Part of a data file
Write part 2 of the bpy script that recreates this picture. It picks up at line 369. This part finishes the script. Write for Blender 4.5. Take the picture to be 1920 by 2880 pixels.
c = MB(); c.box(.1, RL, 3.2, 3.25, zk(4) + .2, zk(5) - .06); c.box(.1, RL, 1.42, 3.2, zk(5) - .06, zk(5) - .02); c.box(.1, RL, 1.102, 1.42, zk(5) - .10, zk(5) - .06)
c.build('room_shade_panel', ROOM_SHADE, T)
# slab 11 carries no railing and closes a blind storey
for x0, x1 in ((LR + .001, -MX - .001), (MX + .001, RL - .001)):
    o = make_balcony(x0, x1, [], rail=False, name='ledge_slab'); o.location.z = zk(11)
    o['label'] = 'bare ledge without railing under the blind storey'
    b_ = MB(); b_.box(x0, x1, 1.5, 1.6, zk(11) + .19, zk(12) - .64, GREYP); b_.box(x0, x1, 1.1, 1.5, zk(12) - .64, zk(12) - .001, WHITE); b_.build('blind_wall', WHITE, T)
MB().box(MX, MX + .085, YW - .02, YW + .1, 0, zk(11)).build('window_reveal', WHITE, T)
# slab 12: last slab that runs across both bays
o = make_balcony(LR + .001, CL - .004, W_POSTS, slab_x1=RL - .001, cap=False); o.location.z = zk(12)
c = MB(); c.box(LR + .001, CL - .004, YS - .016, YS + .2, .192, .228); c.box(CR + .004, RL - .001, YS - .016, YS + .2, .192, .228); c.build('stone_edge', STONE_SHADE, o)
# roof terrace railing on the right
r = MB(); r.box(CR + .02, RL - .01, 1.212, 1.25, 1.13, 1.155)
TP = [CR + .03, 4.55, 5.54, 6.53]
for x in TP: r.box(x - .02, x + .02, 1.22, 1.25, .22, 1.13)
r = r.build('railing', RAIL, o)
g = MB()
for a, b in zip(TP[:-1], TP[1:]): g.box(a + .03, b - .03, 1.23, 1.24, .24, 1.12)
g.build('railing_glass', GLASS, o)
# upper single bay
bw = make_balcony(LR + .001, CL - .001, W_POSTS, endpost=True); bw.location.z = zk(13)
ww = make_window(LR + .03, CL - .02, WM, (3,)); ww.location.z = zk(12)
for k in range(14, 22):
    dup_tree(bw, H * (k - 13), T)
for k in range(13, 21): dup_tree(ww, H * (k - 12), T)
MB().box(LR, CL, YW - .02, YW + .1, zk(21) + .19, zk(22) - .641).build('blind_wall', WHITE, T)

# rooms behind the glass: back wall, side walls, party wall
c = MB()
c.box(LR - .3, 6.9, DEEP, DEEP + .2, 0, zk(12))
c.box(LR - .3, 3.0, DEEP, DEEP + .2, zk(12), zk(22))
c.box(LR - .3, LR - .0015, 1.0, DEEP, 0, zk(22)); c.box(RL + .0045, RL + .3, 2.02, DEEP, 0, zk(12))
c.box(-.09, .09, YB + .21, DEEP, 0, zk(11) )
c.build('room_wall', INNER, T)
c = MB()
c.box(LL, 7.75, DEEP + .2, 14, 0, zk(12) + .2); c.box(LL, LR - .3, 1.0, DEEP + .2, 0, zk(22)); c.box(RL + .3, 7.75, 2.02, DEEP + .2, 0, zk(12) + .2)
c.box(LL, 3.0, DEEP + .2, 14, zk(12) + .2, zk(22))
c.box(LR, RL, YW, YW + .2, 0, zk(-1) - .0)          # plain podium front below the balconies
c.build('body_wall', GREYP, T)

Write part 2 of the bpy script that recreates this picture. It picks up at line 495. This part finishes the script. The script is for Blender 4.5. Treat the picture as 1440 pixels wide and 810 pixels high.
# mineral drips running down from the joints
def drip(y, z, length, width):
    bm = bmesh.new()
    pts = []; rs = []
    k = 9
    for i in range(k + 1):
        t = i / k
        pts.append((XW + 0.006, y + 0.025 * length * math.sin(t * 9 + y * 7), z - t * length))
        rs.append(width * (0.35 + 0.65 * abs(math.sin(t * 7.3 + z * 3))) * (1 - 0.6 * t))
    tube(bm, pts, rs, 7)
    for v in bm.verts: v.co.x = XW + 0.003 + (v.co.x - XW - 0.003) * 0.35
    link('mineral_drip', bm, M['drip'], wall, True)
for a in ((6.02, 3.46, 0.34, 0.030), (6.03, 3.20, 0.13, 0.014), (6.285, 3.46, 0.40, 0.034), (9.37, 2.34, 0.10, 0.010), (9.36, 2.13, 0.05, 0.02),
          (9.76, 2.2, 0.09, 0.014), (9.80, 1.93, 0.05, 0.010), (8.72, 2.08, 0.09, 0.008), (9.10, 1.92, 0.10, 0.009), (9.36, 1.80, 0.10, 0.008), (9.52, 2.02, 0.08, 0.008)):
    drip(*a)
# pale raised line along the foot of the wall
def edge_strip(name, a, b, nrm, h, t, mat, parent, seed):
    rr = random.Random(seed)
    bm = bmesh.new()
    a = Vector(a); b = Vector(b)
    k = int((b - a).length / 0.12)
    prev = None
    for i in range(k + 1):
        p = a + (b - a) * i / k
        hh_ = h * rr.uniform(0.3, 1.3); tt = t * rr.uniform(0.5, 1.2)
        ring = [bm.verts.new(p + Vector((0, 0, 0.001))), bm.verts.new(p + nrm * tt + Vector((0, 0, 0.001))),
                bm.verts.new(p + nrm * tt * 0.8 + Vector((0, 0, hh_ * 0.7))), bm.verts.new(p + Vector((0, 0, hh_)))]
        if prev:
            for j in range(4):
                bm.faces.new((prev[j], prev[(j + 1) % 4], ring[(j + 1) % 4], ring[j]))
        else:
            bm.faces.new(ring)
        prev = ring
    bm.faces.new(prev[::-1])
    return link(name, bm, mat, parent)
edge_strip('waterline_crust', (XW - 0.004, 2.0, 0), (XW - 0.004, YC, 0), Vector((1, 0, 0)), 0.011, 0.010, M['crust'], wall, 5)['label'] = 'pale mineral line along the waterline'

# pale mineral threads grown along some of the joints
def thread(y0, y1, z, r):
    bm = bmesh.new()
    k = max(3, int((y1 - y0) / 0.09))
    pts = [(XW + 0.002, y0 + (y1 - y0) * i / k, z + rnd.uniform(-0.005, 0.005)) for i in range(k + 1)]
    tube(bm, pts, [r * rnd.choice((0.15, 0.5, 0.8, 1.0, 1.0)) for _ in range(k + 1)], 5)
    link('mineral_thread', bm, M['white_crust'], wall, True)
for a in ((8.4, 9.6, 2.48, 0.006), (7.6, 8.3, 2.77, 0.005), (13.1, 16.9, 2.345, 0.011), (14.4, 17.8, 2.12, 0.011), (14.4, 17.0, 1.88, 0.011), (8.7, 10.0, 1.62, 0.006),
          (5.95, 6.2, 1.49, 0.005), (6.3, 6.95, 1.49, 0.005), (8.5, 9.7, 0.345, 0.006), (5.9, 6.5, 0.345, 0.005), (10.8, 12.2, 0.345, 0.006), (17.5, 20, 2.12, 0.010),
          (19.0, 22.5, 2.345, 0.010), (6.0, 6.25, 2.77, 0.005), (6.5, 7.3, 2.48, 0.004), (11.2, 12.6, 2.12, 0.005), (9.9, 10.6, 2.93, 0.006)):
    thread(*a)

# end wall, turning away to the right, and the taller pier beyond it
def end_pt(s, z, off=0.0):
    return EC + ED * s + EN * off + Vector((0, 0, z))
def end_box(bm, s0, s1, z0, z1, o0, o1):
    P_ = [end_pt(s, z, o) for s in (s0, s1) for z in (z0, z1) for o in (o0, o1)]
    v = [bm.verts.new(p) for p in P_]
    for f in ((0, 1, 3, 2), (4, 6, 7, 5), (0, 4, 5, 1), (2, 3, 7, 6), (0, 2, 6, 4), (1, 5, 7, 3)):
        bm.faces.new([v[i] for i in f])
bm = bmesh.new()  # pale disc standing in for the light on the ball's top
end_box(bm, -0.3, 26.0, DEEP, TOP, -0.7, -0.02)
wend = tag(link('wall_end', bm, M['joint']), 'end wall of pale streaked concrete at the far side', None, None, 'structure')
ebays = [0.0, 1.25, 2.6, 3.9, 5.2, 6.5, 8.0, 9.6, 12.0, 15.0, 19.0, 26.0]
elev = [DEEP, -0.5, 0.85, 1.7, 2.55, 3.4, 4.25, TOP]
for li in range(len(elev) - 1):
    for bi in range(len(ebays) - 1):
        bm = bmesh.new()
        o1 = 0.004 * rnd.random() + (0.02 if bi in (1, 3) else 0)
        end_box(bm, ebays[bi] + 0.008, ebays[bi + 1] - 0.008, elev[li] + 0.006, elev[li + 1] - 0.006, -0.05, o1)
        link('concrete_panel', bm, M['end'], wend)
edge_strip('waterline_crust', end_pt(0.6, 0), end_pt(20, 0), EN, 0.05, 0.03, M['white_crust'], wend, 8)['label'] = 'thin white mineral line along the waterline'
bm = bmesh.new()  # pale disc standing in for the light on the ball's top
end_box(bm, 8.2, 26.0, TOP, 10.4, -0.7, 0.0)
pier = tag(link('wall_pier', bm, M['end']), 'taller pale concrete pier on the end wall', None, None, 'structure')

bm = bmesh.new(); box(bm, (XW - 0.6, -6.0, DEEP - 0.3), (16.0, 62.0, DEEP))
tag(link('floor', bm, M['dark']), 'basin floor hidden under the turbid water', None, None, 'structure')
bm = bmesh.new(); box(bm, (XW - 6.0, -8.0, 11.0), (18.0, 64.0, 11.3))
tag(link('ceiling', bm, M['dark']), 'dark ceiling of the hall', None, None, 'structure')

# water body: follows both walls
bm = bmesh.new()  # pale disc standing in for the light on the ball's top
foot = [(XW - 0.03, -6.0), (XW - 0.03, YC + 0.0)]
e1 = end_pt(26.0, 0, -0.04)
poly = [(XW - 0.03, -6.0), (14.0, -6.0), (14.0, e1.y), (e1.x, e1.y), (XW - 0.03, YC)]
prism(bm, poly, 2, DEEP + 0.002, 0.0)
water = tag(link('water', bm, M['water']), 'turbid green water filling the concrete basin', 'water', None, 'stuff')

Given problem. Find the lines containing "Write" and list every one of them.

Full answer.
Write part 2 of the bpy script that recreates this picture. It picks up at line 369. This part finishes the script. Write for Blender 4.5. Take the picture to be 1920 by 2880 pixels.
Write part 2 of the bpy script that recreates this picture. It picks up at line 495. This part finishes the script. The script is for Blender 4.5. Treat the picture as 1440 pixels wide and 810 pixels high.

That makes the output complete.